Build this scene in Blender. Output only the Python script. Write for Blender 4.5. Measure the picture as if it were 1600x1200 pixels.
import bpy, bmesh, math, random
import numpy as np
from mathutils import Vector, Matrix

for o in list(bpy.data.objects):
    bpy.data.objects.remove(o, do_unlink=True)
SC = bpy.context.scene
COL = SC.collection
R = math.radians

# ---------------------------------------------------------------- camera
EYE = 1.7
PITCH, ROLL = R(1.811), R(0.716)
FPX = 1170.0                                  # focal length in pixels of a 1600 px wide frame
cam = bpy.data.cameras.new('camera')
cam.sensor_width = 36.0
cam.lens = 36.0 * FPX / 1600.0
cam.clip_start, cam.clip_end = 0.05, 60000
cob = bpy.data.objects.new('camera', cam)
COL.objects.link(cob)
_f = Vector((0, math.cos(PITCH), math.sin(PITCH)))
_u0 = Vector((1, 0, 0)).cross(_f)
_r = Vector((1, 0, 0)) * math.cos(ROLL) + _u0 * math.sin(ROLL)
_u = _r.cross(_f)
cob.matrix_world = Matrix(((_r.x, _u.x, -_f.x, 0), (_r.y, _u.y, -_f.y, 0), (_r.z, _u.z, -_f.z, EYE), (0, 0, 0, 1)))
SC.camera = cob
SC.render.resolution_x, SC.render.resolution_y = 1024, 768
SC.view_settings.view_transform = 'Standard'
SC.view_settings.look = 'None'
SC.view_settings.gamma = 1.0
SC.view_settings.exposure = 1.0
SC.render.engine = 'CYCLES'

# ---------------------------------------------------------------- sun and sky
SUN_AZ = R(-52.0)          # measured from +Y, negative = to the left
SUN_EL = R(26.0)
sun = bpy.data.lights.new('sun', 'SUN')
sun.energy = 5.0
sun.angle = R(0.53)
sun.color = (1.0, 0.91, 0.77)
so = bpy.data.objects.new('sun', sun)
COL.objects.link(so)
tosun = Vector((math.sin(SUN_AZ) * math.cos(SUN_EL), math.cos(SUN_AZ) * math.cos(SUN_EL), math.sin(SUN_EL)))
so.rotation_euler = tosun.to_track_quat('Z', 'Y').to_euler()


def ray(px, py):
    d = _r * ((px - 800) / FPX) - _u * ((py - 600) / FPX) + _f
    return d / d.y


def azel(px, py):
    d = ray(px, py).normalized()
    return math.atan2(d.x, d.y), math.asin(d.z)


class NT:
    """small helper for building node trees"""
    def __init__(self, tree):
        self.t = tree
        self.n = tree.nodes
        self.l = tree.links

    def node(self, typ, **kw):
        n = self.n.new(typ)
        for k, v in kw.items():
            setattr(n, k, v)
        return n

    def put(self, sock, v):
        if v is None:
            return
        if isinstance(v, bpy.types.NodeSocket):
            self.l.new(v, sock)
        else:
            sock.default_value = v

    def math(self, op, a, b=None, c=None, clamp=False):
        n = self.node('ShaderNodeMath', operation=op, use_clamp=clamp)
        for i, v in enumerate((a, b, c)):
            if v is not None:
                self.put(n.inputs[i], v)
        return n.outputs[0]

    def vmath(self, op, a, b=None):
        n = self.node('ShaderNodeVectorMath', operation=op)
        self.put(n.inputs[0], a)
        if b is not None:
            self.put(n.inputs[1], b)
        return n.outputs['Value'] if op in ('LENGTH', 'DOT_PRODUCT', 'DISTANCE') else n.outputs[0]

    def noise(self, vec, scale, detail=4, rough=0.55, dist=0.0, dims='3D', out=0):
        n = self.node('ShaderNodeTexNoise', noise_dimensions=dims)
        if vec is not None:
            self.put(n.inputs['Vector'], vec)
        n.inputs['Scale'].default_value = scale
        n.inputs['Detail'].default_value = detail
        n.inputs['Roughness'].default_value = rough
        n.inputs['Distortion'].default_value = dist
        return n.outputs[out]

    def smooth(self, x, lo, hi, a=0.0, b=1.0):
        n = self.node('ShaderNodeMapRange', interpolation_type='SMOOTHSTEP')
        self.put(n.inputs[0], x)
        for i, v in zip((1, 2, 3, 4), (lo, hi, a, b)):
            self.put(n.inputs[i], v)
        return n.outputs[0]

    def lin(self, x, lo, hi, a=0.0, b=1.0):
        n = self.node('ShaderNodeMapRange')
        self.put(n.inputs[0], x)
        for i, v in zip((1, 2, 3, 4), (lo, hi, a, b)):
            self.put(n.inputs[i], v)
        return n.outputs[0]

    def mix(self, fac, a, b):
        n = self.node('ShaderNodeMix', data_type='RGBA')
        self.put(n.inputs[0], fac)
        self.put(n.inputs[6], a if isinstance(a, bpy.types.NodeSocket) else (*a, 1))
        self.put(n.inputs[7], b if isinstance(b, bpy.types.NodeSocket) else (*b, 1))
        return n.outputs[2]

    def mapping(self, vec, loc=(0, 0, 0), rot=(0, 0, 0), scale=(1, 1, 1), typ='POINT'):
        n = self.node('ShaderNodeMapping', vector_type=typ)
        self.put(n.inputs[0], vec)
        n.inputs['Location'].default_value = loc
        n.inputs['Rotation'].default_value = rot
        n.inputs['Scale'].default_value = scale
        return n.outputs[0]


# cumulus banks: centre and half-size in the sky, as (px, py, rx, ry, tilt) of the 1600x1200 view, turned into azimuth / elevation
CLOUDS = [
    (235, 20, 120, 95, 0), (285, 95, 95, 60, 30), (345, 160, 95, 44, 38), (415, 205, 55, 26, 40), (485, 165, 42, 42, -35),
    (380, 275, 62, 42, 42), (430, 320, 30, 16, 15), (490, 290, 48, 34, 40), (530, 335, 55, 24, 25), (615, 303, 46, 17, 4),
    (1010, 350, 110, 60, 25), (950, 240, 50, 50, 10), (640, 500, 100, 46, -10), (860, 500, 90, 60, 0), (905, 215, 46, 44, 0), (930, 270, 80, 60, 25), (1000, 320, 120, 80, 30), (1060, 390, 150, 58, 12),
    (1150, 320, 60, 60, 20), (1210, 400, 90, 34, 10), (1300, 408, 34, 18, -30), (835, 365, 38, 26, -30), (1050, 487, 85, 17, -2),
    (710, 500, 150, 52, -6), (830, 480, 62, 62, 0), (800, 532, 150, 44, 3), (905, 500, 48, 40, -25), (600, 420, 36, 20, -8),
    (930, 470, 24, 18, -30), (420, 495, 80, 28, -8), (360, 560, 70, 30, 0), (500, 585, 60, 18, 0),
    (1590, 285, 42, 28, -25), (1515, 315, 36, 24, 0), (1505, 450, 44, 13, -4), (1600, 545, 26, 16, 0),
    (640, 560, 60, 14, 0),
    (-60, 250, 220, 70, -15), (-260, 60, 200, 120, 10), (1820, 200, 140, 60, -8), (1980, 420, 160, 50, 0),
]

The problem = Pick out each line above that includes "scene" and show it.

Reply =
Build this scene in Blender. Output only the Python script. Write for Blender 4.5. Measure the picture as if it were 1600x1200 pixels.
SC = bpy.context.scene